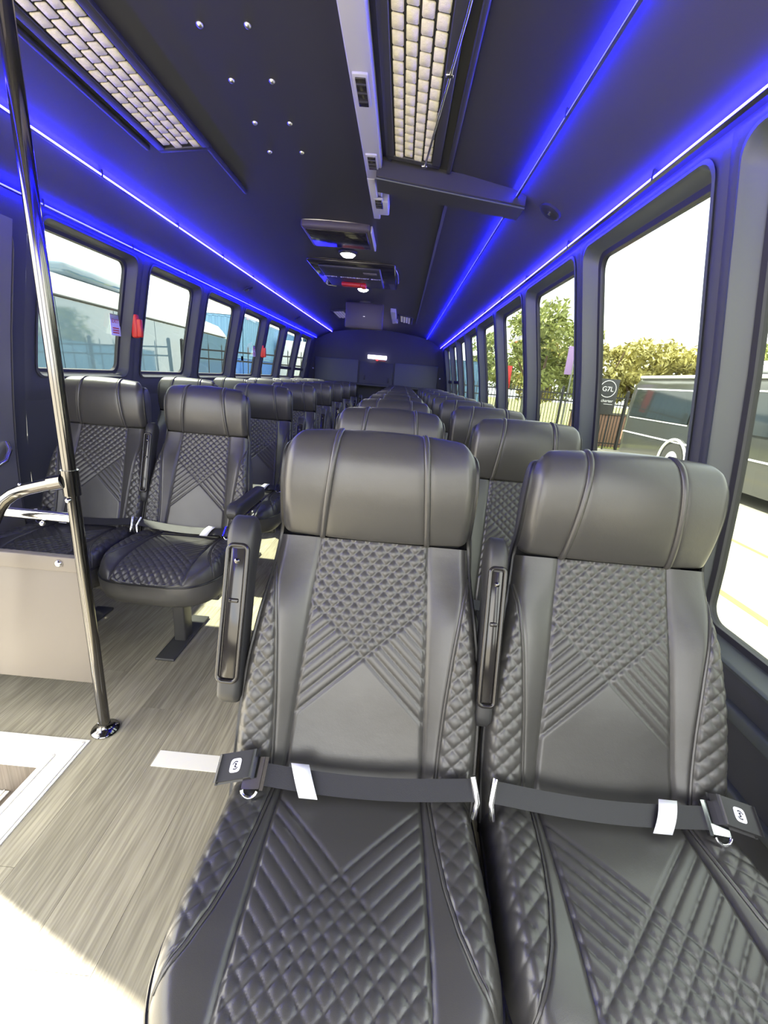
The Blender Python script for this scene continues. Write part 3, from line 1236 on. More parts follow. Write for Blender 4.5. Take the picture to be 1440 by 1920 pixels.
    mb.tube([tuple(p + np.array([-0.012, 0, 0.006])) for p in ring], 0.0032, 8)
    mb.build('belt_loop', CHROME, sb)
    bk = MB()
    c = onbelt(0, 0, 0.010) + np.array([-0.042, 0.006, 0.004])
    ux = Vector((0.030, 0.006, 0.004))
    uy = Vector(tuple(dirv * 0.020))
    uz = Vector(tuple(nrm * 0.011))
    bm = bmesh.new()
    bmesh.ops.create_cube(bm, size=2.0)
    for p in bm.verts:
        q = p.co.copy()
        if q.z > 0:
            q.x *= 0.9
            q.y *= 0.88
        p.co = Vector(tuple(c)) + ux * q.x + uy * q.y + uz * q.z
    bmesh.ops.bevel(bm, geom=list(bm.edges), offset=0.004, segments=2, profile=0.5, affect='EDGES')
    bk.bm(bm, True)
    buckle = bk.build('belt_buckle', PLASTIC, root)
    mb = MB()
    cl = Vector(tuple(c)) + uz * 1.03
    N = 20
    lab = []
    for i in range(N):
        a = 2 * PI * i / N
        cx_, cy_ = math.cos(a), math.sin(a)
        sx = math.copysign(abs(cx_) ** 0.5, cx_)
        sy = math.copysign(abs(cy_) ** 0.5, cy_)
        lab.append(cl + ux * 0.30 * sx + uy * 0.55 * sy)
    mb.add([p[:] for p in lab] + [(p + uz * 0.05)[:] for p in lab], [tuple(range(N, 2 * N))] + [(i, (i + 1) % N, N + (i + 1) % N, N + i) for i in range(N)])
    o = mb.build('buckle_label', WHITE, buckle)
    o['label'] = 'white rounded button label'
    mb = MB()
    c2 = cl + uz * 0.07

    def q2(x, y):
        return (c2 + ux * 0.30 * x + uy * 0.55 * y)[:]

    def stroke(pts, w):
        for (a, b) in zip(pts[:-1], pts[1:]):
            dx, dy = b[0] - a[0], b[1] - a[1]
            l = math.hypot(dx, dy)
            nx, ny = -dy / l * w, dx / l * w
            mb.add([q2(a[0] + nx, a[1] + ny), q2(b[0] + nx, b[1] + ny), q2(b[0] - nx, b[1] - ny), q2(a[0] - nx, a[1] - ny)], [(0, 1, 2, 3)])
    stroke([(0.55 * math.cos(a), 0.55 * math.sin(a)) for a in np.linspace(0.5, 0.5 + 1.7, 8)], 0.09)
    stroke([(0.55 * math.cos(a), 0.55 * math.sin(a)) for a in np.linspace(3.4, 3.4 + 2.0, 8)], 0.09)
    stroke([(-0.2, -0.25), (0.2, -0.2), (-0.15, 0.15), (0.25, 0.25)], 0.10)
    mb.build('buckle_mark', INK, buckle)
    # anchor end between the two seats
    mb = MB()
    c = Vector(belt[-1])
    mb.tube([c + Vector((-0.004, 0.012, 0.018)), c + Vector((0.004, -0.012, -0.012)), c + Vector((0.0, -0.020, -0.04))], 0.006, 8)
    mb.build('belt_anchor', CHROME, root)
    return root


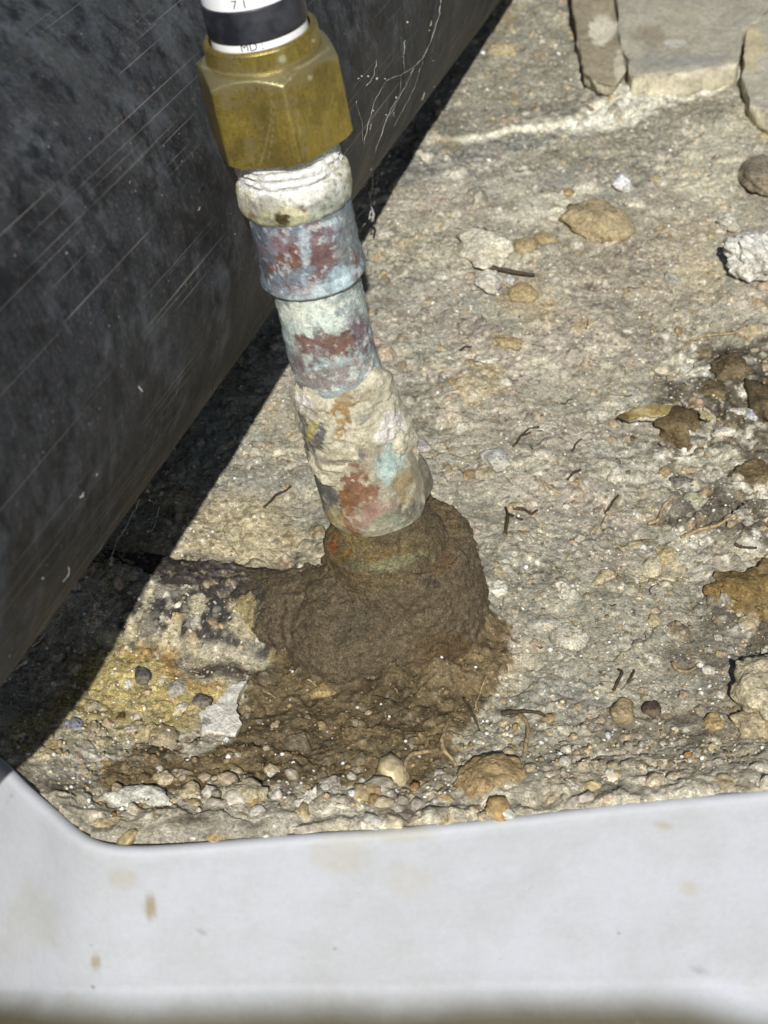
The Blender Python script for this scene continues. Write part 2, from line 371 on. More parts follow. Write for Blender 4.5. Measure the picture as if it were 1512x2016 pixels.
# cracks in the ground
cracks = [([(1512, 985), (1470, 990), (1440, 1015), (1400, 1025), (1372, 1035)], 0.9, 3.5), ([(1372, 1035), (1340, 1045), (1320, 1030), (1312, 1000)], 0.5, 1.5),
          ([(1340, 980), (1310, 985), (1300, 1010), (1275, 1028)], 0.4, 1.2), ([(1180, 1030), (1200, 1045), (1240, 1052), (1290, 1050)], 0.6, 1.8), ([(1195, 990), (1180, 1030), (1190, 1050)], 0.5, 1.5),
          ([(800, 485), (850, 460), (880, 455)], 0.5, 1.3), ([(1060, 440), (1100, 425), (1130, 428)], 0.7, 2.5), ([(740, 1380), (790, 1395), (830, 1372)], 0.7, 2.2), ([(730, 1455), (760, 1425), (800, 1410)], 0.5, 1.8),
          ([(800, 1480), (850, 1470), (905, 1465)], 0.5, 1.8), ([(1250, 1150), (1290, 1135), (1330, 1140)], 0.4, 1.2), ([(310, 1440), (345, 1415), (380, 1400)], 0.5, 1.2), ([(1150, 850), (1180, 845)], 0.4, 1.0),
          ([(1060, 1050), (1090, 1062), (1130, 1058)], 0.4, 1.0), ([(1130, 1540), (1180, 1510), (1220, 1515)], 0.6, 1.6), ([(1200, 1400), (1225, 1440)], 0.5, 1.6)]
for pts, wd, dp in cracks:
    P = [gp(*q)[:2] for q in pts]; d = segdist(X, Y, P)+0.35*np.abs(nD); Z -= dp*1.7*sstep(wd*1.3, wd*0.3, d)

# read the finished relief again, so that tints sit where they were seen
u_, v_ = proj(np.stack([X[inner], Y[inner], Z[inner]], 1)); U[inner] = u_; V[inner] = v_
Uw, Vw = U+wob1*4, V+wob2*3; Uf, Vf = U+wob1*1.3, V+wob2
m_soil = polymask(Uw, Vw, soil_poly, 9)
m_stain = polymask(Uw, Vw, [(225, 1215), (320, 1095), (420, 1095), (500, 1110), (600, 1120), (620, 1345), (520, 1335), (430, 1300), (330, 1275), (255, 1265)], 14)
# colour: the dirt's own tints, stains and crusts
k = lambda m: m[:, None].astype(np.float32)
C = np.tile(S(164, 153, 126), (len(X), 1)).astype(np.float32)
def blend(c, m): 
    global C
    C += (np.asarray(c, np.float32)-C)*k(np.clip(m, 0, 1))
blend(S(176, 157, 118), sstep(0.0, 0.8, fbm2(X, Y, 40, 21, 3)))
blend(S(150, 145, 128), sstep(0.05, 0.8, fbm2(X, Y, 30, 25, 3))*0.9)
blend(S(168, 148, 128), sstep(0.2, 0.7, fbm2(X, Y, 18, 27, 3))*0.6)
blend(S(150, 145, 128), sstep(420, 250, V)*0.55)
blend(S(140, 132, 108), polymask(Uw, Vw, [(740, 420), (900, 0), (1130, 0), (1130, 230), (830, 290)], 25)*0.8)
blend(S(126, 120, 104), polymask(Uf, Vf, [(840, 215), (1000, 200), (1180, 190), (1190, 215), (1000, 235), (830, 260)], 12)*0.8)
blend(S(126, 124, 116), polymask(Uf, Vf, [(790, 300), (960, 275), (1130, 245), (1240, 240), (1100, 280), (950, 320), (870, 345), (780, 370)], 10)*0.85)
blend(S(205, 196, 168), polymask(Uf, Vf, [(810, 283), (960, 262), (1110, 236), (1180, 200), (1300, 160), (1455, 120), (1462, 142), (1330, 185), (1230, 232), (1100, 258), (960, 275), (820, 292)], 7)*0.9)
blend(S(196, 186, 165), polymask(Uf, Vf, [(880, 340), (990, 315), (1000, 322), (900, 352)], 6)*0.8)
blend(S(132, 124, 102), polymask(Uw, Vw, [(1130, 260), (1440, 150), (1460, 200), (1300, 330), (1180, 340), (1040, 330)], 40)*0.7)
blend(S(184, 172, 138), polymask(Uw, Vw, [(1330, 260), (1512, 170), (1512, 280), (1440, 420), (1280, 420)], 30)*0.6)
blend(S(196, 186, 158), polymask(Uf, Vf, [(960, 430), (1040, 390), (1150, 365), (1180, 370), (1110, 420), (1010, 445)], 8)*0.7)
blend(S(158, 140, 112), polymask(Uw, Vw, [(1140, 470), (1330, 400), (1400, 480), (1380, 640), (1200, 640), (1100, 560)], 40)*0.6)
blend(S(172, 152, 84), polymask(Uw, Vw, [(20, 1480), (120, 1340), (210, 1250), (300, 1270), (440, 1340), (450, 1400), (330, 1450), (200, 1480)], 30)*0.85)
blend(S(178, 158, 104), polymask(Uw, Vw, [(330, 1080), (370, 1010), (450, 985), (560, 1010), (620, 1060), (560, 1110), (420, 1090)], 25)*0.7)
blend(S(150, 112, 50), polymask(Uw, Vw, [(215, 1262), (300, 1262), (365, 1290), (420, 1330), (450, 1360), (380, 1350), (320, 1310), (250, 1290)], 12)*0.75)
blend(S(166, 158, 140), polymask(Uw, Vw, [(40, 1530), (150, 1400), (300, 1440), (280, 1480), (180, 1550), (90, 1600)], 25)*0.7)
for u, v, r_, c in [(925, 765, 55, (184, 158, 100)), (990, 665, 38, (178, 152, 100)), (1370, 540, 60, (178, 156, 110)), (1080, 610, 30, (170, 140, 90)), (1150, 655, 22, (160, 128, 66)), (1300, 1130, 40, (182, 162, 110)), (1240, 1150, 35, (176, 158, 108)), (1010, 575, 42, (168, 142, 88)), (880, 290, 25, (180, 150, 100)), (990, 25, 40, (160, 138, 84)), (450, 1040, 50, (176, 158, 104)), (870, 1000, 20, (190, 170, 110))]:
    blend(S(*c), sstep(1.15, 0.6, np.hypot(Uw-u, (Vw-v)*1.2)/r_)*0.8)
blend(S(200, 194, 172), polymask(Uf, Vf, [(1215, 165), (1300, 150), (1450, 120), (1464, 160), (1340, 205), (1250, 245), (1180, 262), (1110, 262), (1120, 238), (1185, 210)], 6)*0.95)
blend(S(170, 153, 122), m_band*0.6)
blend(S(200, 186, 158), m_band*sstep(0.12, 0.5, fbm2(X, Y, 7, 71, 3))*sstep(1500, 1580, V)*0.9)
blend(S(118, 102, 74), m_band*sstep(0.1, 0.45, fbm2(X, Y, 11, 75, 3))*0.6)
blend(S(94, 80, 58), m_right*sstep(-0.15, 0.3, fbm2(X, Y, 16, 81, 3))*0.8)
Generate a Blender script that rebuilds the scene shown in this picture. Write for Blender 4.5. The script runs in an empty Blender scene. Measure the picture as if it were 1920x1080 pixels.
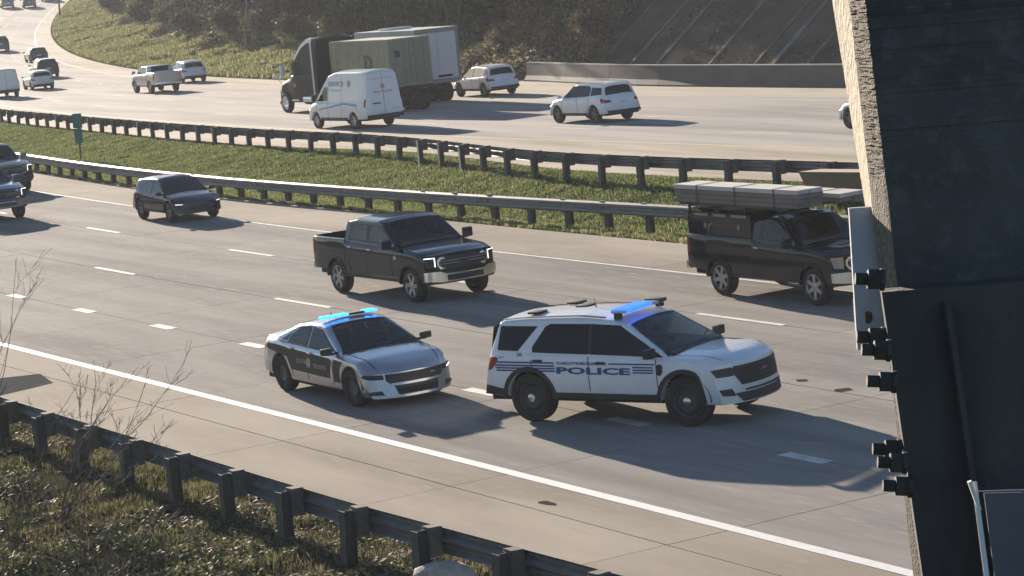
§
Filter the records for lines holding the string "Write". Copy each one.

The Blender Python script for this scene continues. Write part 3, from line 1236 on. More parts follow. Write for Blender 4.5. Take the picture to be 1440 by 1920 pixels.
The Blender Python script for this scene continues. Write part 2, from line 371 on. More parts follow. Write for Blender 4.5. Measure the picture as if it were 1512x2016 pixels.
Generate a Blender script that rebuilds the scene shown in this picture. Write for Blender 4.5. The script runs in an empty Blender scene. Measure the picture as if it were 1920x1080 pixels.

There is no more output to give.